YOUR TASK: For each line in the data below that holds "Blender", return a copy.

_ _ _ _ _

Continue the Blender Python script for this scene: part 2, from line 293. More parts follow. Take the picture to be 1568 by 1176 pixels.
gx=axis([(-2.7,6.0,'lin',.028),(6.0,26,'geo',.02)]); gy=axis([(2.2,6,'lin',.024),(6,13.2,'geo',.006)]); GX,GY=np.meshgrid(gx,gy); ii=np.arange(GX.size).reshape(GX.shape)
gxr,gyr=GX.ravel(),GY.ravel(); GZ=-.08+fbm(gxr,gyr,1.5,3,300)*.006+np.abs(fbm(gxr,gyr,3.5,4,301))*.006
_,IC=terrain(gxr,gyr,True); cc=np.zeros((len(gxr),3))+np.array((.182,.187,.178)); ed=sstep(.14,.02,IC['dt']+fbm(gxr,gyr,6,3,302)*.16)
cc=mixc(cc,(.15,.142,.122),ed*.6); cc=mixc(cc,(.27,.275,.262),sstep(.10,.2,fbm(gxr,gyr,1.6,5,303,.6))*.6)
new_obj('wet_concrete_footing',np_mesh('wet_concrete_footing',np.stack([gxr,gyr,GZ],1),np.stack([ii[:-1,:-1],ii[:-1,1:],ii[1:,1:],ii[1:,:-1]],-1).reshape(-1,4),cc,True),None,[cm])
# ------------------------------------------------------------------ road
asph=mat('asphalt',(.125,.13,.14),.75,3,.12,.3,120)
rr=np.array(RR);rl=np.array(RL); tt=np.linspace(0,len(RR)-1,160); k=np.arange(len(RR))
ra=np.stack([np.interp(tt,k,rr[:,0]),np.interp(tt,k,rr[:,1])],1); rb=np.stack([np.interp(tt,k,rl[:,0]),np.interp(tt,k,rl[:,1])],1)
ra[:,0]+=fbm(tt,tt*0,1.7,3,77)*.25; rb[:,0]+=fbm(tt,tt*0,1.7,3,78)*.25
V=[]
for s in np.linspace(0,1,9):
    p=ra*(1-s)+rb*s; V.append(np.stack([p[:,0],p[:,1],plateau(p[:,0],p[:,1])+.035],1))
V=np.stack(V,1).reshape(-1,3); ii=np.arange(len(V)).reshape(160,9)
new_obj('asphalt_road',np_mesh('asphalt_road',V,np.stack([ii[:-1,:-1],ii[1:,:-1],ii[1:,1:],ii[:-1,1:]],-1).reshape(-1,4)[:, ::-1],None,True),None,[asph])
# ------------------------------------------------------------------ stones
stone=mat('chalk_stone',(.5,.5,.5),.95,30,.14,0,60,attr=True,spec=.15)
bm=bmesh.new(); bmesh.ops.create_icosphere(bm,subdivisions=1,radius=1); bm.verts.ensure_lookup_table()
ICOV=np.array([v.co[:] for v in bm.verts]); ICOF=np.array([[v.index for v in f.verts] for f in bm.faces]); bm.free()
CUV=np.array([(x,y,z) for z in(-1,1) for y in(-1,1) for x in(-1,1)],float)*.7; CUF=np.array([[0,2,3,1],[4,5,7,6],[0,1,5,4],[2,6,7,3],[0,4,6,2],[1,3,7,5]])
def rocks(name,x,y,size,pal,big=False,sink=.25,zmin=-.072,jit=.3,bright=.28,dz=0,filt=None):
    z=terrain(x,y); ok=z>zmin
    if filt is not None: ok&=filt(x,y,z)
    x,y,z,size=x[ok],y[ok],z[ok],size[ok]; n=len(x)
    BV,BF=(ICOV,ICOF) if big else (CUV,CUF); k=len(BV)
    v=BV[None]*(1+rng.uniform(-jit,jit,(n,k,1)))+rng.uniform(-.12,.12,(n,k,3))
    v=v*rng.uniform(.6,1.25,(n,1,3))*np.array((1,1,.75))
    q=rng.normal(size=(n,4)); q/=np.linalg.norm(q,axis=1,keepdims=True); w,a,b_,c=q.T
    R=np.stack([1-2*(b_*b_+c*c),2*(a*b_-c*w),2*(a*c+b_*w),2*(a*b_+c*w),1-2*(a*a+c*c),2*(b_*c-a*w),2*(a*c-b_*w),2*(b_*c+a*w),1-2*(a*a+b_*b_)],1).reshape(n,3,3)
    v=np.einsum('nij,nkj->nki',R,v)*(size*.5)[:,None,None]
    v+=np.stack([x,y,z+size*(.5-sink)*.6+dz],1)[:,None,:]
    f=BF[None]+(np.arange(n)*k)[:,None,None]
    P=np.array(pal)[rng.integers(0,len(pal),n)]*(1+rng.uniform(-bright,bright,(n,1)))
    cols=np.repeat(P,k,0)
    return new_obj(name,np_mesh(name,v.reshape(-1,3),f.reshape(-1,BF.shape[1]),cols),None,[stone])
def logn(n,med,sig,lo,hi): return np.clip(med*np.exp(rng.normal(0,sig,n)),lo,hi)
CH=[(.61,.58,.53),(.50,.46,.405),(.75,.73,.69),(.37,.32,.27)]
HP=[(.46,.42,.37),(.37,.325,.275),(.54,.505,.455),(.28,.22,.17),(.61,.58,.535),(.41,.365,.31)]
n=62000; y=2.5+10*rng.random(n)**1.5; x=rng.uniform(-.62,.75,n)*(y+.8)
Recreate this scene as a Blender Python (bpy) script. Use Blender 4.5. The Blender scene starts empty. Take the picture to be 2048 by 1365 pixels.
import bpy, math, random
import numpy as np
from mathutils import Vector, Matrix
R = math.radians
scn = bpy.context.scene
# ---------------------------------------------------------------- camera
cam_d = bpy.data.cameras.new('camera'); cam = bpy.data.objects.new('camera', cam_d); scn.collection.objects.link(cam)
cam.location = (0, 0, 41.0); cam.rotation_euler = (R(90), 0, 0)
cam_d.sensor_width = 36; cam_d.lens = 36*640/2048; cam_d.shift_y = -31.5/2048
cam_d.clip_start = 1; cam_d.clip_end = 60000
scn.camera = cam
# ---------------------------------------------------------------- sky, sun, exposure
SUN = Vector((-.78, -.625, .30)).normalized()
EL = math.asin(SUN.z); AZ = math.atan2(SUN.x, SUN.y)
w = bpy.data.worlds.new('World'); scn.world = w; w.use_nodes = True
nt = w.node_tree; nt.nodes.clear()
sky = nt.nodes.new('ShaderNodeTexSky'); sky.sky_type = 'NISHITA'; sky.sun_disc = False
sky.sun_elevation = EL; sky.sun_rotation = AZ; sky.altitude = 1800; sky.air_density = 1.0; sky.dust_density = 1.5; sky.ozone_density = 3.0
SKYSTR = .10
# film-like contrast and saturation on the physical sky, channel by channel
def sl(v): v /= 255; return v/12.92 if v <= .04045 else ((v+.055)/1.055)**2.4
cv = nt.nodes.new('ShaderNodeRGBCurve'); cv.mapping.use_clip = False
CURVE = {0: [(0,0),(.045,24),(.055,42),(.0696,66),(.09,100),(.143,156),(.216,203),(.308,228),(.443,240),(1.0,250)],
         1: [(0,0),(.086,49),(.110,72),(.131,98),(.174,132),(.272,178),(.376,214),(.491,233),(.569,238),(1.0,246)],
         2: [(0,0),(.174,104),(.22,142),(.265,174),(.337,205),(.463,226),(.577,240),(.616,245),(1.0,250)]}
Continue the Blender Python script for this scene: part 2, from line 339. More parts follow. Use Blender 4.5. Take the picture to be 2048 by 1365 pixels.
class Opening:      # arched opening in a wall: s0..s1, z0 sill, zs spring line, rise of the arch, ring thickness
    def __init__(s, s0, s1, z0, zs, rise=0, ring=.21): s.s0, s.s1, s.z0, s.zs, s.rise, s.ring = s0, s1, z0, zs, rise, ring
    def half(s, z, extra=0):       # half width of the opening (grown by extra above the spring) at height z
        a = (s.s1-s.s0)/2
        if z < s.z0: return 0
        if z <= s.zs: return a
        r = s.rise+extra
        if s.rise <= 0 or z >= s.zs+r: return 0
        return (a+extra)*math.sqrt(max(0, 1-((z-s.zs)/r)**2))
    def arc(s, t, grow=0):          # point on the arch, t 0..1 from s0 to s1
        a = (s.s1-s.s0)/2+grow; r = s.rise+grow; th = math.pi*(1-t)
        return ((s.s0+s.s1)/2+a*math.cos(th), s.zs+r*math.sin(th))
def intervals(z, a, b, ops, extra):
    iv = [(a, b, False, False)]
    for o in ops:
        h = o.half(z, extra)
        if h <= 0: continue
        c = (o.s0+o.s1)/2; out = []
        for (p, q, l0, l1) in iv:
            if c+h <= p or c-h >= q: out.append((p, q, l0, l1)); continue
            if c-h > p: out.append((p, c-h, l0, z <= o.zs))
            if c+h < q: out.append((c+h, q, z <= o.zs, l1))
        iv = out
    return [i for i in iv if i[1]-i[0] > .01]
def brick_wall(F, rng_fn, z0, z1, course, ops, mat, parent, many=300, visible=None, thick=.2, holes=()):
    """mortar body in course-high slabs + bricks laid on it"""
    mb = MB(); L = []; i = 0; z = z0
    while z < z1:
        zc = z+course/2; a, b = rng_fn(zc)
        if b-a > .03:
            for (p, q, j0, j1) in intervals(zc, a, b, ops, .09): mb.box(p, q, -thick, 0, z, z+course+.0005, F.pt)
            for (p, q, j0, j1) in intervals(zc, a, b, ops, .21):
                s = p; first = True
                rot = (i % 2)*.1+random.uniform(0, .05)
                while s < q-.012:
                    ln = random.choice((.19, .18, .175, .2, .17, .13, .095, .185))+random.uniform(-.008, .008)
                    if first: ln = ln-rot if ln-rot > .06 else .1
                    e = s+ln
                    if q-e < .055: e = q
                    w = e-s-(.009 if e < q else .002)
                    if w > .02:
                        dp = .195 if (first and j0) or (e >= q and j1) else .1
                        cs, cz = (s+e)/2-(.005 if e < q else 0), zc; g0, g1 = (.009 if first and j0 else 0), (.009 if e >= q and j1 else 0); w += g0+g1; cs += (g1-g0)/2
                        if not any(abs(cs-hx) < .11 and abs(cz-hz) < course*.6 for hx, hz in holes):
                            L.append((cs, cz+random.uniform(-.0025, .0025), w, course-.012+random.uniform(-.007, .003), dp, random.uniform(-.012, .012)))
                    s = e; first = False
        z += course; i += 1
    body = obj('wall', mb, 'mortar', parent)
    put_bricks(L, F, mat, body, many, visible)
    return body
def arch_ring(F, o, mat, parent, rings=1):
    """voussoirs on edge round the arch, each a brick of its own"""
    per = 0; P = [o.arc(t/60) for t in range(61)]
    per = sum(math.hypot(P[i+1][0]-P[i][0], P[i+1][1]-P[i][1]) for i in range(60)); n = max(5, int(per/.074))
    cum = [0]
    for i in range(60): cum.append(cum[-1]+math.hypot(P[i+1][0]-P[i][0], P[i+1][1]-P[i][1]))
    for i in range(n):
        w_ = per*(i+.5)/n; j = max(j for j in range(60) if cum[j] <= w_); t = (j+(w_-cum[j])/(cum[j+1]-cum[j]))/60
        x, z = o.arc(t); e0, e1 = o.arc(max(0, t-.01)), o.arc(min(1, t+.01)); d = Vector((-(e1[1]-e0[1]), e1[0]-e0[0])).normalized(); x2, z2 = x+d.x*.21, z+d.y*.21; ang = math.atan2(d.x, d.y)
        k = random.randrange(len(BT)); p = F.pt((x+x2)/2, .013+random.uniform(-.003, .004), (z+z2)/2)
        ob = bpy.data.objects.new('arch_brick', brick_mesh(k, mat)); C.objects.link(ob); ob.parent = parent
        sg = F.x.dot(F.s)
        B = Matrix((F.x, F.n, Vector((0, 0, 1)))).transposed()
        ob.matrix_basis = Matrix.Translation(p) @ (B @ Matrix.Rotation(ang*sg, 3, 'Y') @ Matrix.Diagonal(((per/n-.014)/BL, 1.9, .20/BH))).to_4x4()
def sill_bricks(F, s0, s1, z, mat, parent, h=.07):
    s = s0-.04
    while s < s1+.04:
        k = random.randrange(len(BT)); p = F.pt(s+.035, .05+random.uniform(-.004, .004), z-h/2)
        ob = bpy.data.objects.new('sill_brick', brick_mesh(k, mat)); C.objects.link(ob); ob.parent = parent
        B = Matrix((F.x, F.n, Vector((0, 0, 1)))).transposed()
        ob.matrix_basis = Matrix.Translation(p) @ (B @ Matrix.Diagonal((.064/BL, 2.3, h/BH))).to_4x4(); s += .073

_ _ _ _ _

THE REPLY:
Continue the Blender Python script for this scene: part 2, from line 293. More parts follow. Take the picture to be 1568 by 1176 pixels.
Recreate this scene as a Blender Python (bpy) script. Use Blender 4.5. The Blender scene starts empty. Take the picture to be 2048 by 1365 pixels.
Continue the Blender Python script for this scene: part 2, from line 339. More parts follow. Use Blender 4.5. Take the picture to be 2048 by 1365 pixels.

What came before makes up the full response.